▶ **WHAT IS NEEDED**:
Please quote exactly the opening lines of the data, from the first line to the one where "C = S.collection" appears.

▶ **DATA LINES**:
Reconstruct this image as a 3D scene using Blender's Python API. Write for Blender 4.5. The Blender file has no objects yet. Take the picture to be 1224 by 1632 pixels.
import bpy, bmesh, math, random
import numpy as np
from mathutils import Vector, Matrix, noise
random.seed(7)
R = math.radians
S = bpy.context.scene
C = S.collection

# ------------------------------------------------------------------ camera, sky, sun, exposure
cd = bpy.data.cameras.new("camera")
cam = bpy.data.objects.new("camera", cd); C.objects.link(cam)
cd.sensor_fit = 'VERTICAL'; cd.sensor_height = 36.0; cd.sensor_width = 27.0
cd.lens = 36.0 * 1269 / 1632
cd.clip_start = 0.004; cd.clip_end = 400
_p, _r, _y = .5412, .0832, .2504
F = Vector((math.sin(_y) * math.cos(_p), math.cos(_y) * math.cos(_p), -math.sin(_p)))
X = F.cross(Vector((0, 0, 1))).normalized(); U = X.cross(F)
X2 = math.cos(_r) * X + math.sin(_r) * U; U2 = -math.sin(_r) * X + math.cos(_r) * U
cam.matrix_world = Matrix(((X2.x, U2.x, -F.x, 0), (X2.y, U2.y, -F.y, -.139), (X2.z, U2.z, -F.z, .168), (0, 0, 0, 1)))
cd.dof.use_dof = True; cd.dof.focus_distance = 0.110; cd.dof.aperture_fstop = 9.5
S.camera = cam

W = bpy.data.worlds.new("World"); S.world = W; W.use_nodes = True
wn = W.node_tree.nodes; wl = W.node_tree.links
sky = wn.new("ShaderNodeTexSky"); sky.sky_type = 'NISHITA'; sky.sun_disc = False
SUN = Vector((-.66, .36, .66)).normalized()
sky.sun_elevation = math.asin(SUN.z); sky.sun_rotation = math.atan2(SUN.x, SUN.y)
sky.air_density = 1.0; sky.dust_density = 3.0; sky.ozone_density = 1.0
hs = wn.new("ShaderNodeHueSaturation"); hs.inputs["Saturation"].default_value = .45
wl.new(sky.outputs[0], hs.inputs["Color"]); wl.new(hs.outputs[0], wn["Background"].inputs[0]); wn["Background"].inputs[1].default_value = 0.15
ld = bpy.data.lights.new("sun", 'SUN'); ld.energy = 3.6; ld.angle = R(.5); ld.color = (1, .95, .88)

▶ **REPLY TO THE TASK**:
Reconstruct this image as a 3D scene using Blender's Python API. Write for Blender 4.5. The Blender file has no objects yet. Take the picture to be 1224 by 1632 pixels.
import bpy, bmesh, math, random
import numpy as np
from mathutils import Vector, Matrix, noise
random.seed(7)
R = math.radians
S = bpy.context.scene
C = S.collection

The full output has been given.